From Margaret Rutherford to Angela Lansbury to Helen Hayes to Joan Hickson, each actress who’s played Miss Marple has put her own stamp on the iconic role, and Ferguson is no exception, making the spinster sleuth a bit bubblier than we’ve seen her before, but no less clever and plucky when confronting murder and murderer.
The marvelous Jones brings elegance, grit, and a charismatic stage presence to the role of Letitia. Minotto is a quirky delight as Julia, particularly when sparring with real-life beau and stage brother McMahon, excellent as the spoiled Patrick. Danam has fluttery down pat as Bunny, Stultz is a glamorous, sympathetic Phillipa, and Landro and Ball do first-rate work as the doting Mrs. Swettenham and her mama’s boy Edmund. Malmos is the embodiment of British efficiency and intelligence as Inspector Craddock, and Kyle Kelley gives fine support as Sergeant Mellors. Completing the cast and stealing every scene she’s in is the hilariously over-the-top Agreen, the embodiment of every “foreigner” Christie inevitably threw in to add spice to her otherwise prim and proper British mix of characters.

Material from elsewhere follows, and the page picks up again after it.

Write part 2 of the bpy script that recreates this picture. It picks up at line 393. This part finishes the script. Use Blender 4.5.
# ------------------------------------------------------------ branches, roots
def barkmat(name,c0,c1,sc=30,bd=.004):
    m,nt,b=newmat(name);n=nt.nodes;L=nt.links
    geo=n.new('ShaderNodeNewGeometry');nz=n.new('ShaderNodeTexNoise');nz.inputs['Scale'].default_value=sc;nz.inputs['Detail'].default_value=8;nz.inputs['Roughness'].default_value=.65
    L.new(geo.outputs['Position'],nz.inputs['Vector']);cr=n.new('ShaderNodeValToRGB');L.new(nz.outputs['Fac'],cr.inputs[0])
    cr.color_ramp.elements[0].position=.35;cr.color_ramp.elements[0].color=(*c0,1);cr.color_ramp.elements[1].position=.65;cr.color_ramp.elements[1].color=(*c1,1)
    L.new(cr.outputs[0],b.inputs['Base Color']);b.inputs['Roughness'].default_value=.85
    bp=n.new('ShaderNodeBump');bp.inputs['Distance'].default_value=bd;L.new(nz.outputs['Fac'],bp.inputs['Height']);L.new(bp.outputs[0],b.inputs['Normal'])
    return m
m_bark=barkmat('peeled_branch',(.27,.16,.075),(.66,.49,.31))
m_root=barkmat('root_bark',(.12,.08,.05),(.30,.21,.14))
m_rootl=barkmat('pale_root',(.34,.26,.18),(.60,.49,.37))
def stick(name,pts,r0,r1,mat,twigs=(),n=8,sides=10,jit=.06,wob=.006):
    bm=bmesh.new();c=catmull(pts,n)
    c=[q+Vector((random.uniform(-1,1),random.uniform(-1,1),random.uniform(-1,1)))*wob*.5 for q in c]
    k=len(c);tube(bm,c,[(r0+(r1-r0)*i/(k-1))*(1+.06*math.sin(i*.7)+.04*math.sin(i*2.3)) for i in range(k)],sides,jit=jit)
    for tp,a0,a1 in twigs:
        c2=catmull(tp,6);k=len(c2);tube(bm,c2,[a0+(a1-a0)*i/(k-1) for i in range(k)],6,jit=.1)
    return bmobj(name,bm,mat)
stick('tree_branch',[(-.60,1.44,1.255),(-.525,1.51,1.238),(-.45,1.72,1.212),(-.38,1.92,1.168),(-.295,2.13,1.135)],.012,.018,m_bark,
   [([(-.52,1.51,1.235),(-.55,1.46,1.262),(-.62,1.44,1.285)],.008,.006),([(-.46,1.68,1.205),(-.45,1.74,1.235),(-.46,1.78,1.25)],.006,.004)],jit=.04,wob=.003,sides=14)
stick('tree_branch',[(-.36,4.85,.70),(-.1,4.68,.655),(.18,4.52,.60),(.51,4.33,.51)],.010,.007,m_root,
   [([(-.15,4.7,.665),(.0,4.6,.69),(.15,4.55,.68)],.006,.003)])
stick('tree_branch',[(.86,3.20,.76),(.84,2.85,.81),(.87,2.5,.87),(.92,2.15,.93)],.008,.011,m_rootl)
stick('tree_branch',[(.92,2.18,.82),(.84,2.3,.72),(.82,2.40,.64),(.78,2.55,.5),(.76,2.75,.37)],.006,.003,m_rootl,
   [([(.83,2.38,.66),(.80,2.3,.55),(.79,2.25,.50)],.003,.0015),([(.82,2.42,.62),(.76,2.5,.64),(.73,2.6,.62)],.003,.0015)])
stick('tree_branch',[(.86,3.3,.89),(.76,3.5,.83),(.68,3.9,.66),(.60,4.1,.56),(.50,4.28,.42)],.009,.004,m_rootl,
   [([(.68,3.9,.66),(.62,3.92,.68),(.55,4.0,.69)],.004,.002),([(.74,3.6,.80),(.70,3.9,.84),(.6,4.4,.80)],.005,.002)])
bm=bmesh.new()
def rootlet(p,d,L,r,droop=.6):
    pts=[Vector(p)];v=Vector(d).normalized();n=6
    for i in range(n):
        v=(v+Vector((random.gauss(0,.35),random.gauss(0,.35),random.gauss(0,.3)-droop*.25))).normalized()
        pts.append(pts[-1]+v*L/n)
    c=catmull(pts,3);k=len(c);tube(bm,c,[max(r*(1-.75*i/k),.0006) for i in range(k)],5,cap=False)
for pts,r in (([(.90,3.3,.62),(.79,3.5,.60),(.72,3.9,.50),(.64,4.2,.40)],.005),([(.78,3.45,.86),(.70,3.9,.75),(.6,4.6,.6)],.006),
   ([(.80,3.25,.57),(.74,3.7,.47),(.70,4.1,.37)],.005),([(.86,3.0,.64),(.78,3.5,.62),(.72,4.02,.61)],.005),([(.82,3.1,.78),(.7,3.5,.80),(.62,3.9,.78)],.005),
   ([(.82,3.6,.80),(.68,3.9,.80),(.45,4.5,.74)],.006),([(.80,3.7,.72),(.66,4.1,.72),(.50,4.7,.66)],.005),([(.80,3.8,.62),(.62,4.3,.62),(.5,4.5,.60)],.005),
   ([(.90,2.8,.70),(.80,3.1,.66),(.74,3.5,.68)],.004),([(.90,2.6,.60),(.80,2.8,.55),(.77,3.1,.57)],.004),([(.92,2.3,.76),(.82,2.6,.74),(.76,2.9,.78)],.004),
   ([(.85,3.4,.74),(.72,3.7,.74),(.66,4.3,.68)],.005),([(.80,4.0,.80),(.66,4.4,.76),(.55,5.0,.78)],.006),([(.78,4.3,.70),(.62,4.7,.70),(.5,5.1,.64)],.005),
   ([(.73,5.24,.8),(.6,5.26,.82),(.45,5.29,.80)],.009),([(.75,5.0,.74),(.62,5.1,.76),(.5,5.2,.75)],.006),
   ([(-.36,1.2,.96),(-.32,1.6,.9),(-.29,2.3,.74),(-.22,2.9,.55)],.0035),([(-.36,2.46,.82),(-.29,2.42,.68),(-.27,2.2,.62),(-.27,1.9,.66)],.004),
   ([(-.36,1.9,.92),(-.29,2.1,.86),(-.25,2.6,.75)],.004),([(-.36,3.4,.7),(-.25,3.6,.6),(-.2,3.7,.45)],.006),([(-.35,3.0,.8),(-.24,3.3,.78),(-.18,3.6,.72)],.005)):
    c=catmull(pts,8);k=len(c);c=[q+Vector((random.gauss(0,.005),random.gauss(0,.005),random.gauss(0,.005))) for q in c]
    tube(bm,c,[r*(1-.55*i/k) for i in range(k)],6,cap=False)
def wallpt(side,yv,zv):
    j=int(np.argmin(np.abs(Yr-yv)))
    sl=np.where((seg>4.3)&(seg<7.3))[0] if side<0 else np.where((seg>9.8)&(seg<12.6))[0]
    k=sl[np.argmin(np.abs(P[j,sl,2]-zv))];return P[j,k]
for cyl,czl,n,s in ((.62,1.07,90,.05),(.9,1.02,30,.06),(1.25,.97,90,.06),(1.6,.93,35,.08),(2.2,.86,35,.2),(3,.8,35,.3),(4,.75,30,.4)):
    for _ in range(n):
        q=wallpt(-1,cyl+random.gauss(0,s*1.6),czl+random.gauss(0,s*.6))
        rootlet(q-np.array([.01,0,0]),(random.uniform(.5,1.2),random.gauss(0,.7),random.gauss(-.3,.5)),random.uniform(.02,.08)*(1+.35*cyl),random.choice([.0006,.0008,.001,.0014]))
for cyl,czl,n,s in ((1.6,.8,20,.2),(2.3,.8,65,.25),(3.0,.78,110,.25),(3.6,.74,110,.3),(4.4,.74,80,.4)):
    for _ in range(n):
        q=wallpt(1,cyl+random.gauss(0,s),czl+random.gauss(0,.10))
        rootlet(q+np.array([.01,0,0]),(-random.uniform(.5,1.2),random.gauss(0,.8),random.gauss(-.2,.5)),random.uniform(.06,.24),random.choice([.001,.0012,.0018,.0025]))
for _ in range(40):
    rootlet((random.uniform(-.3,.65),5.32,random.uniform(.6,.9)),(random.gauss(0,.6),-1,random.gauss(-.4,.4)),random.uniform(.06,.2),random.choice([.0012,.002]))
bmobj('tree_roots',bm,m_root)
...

Director Miranda knows all the ins and outs (or should that be the rounds and abouts?) of staging a big-cast play in the round, and she insures that no matter where you are seated, you are not shortchanged (unless you sit behind the sideboard, which will block your view of all but the first body’s legs). No matter, Tim Dietlein’s set design makes us all flies on Little Paddock’s walls, and his imaginative lighting design is never better than when combined with sound designer Andrew Villaverde’s clever choice of mood-setting tunes, as the lights go out one by one by one at the beginning of each of the play’s two acts. Angela Wood and The Costume Shoppe have designed some of the very best mid-20th Century ensembles you’re likely to see, with several costume changes for each character and a grand total of four fabulous hats for Landro’s Mrs. Swettenham. The women’s hairdos are spot-on for the era, though curiously some have seams in their stockings and others anachronistically do not.
Glendale Centre Theatre has acquired quite a local following for its in-the-round musicals, among them The Will Rogers Follies, which recently won five Scenies, but GCT does equal justice to the several straight plays it stages each year, like equally awarded The Hasty Heart. A Murder Is Announced proves that Brenda and Tim Dietlein’s family theater can stage Agatha Christie with the best of them. You may or may not be able to guess the murderer’s identity, but you’ll have a devilishly fun time matching wits with Miss Marple—and with the killer of course.
Glendale Centre Theatre, 324 N. Orange St., Glendale.